Melissa Harris-Perry: Miss Emily, do you have a secret for making the pineapple upside-down cake work perfectly?
Emily Meggett: No, I don't have a secret to make that. It just come normal to me to fix food. All you have to do is tell me what you want. I can't look in that book because if I look in that book I'm lost, but you tell me what you want and I'll fix it.
It just come normal to me: chicken pie, apple pie, red rice, Hoppin' John, chicken perloo rice, devil crab, shrimp and gravy, you name it. All you do, tell me and I'll fix it.
Melissa Harris-Perry: Miss Emily, are you cooking anything special tonight?
Emily Meggett: [laughs] No. I tell those kids I said, "This week is my week. I'm going to retire," and they're going to do the cooking instead of me.
Melissa Harris-Perry: Kayla, do you have a favorite recipe?
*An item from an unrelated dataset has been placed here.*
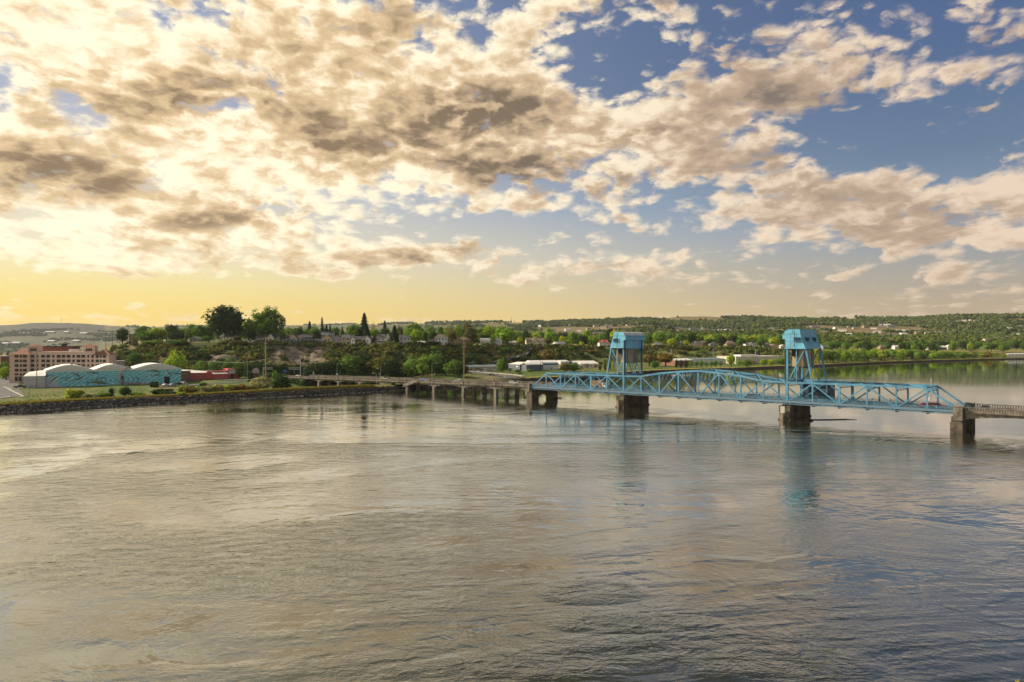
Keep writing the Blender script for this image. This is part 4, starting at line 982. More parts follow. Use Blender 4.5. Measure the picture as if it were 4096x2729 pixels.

Are there any of Miss Emily's recipes that you've been working on perfecting in your own kitchen?
Kayla Stewart: Oh my gosh. There are so many I love. One, you just brought up desserts, Melissa, so I'll say one of my favorites is actually Miss Emily's sour cream cake. I think it's such an unassuming dessert, but it's just so good and simple to put together and I love it.
I might say, so many of her dishes are just delightful and divine, but one that really does stick out for me personally as someone who loves seafood is her deviled crab. It's just a divine dish. Every ingredient is just used so well. Making it with Miss Emily, of course, it was effortless. It's taken me a little bit of practice, but it's really just a lovely dish and such, again, an ode to the waters surrounding Edisto Island that have informed Miss Emily's cooking. Both it's just a wonderful dish to eat and enjoy, but also just reminds me of my time with Miss Emily and on the island.
Melissa Harris-Perry: Kayla Stewart is co-writer on the cookbook, Gullah Geechee Home Cooking, and the lead author is Emily Meggett, who is, of course, the matriarch. Yes, take a moment, take a pause and make those babies cook for you. I know that you have passed that along. Thank you both for joining us.
Emily Meggett: Thank you for having me.
Kayla Stewart: Thank you so much for having us, Melissa.